Alito objected to Obama's history claim

By The Associated Press

WASHINGTON — Still wonder exactly why Justice Samuel Alito shook his head and mouthed the words "not true" during President Barack Obama's State of the Union address? He objected to the president's saying the ruling in Citizens United v. FEC "reversed a century of law."

The president touched off a controversy when he broke with tradition — and decorum, his critics said — by criticizing the Court's recent campaign-finance decision in his speech with six justices in attendance and bound by their own tradition of not reacting to what is said. (Justice Antonin Scalia once said he no longer goes to the annual speech because the justices "sit there like bumps on a log" in an otherwise highly partisan atmosphere.)
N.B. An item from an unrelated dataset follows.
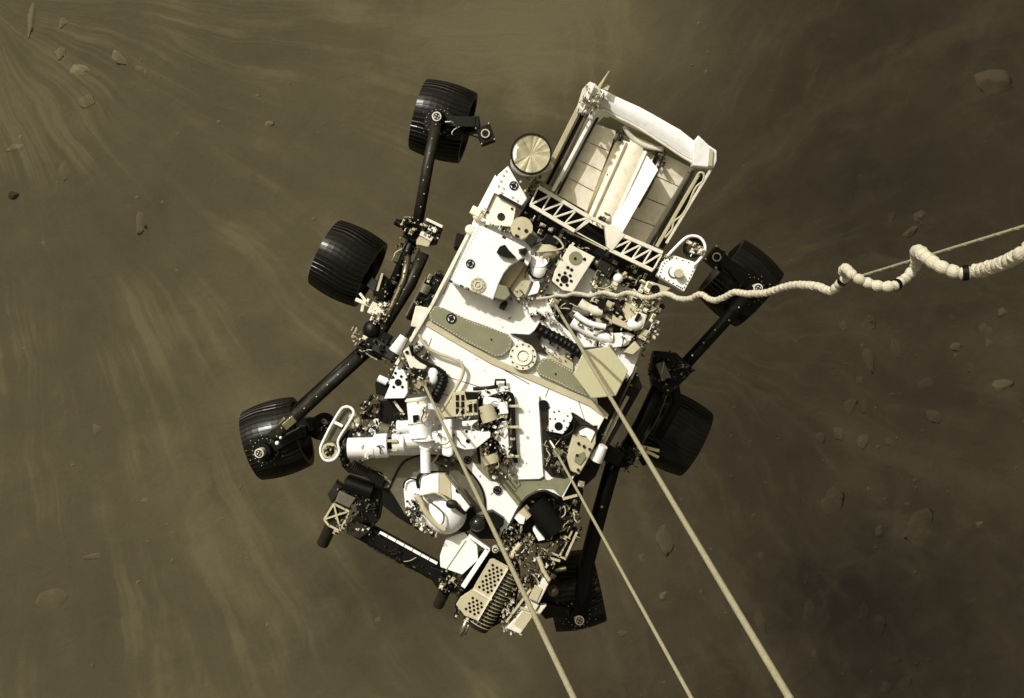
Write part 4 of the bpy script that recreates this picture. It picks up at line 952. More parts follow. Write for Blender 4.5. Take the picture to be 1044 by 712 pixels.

"With all due deference to the separation of powers," Obama said, "the Supreme Court reversed a century of law to open the floodgates for special interests — including foreign corporations — to spend without limit in our elections."

It seems clear from Alito's questioning when the Court heard arguments in the case that he was taking issue with the president's assertion that the Court had reversed 100 years of law, rather than with Obama's reference to foreign influence, which also has generated legal debate.

At the September arguments, Alito suggested to attorney Seth Waxman that 20 years was the appropriate time frame, encompassing two high court decisions that upheld limits on corporate spending — as opposed to contributions to candidates — in campaigns.

"Mr. Waxman, all of this talk about 100 years and 50 years is perplexing," Alito said then. "It sounds like the sort of sound bites that you hear on TV. The fact of the matter is that the only cases that are being, that may possibly be reconsidered, are McConnell and Austin. And they don't go back 50 years, and they don't go back 100 years."

In the end, the Court left untouched a 1907 law that bans contributions by corporations to candidates. But in overruling those two decisions, McConnell v. FEC and Austin v. Michigan, the Court did strike down limits on corporations in a law that had been in place since 1947.

News organizations attempting to convey the sweep of the ruling without ignoring these distinctions said the Court's opinion represented a sharp turn away from the a century-long trend toward greater regulation of corporate contributions.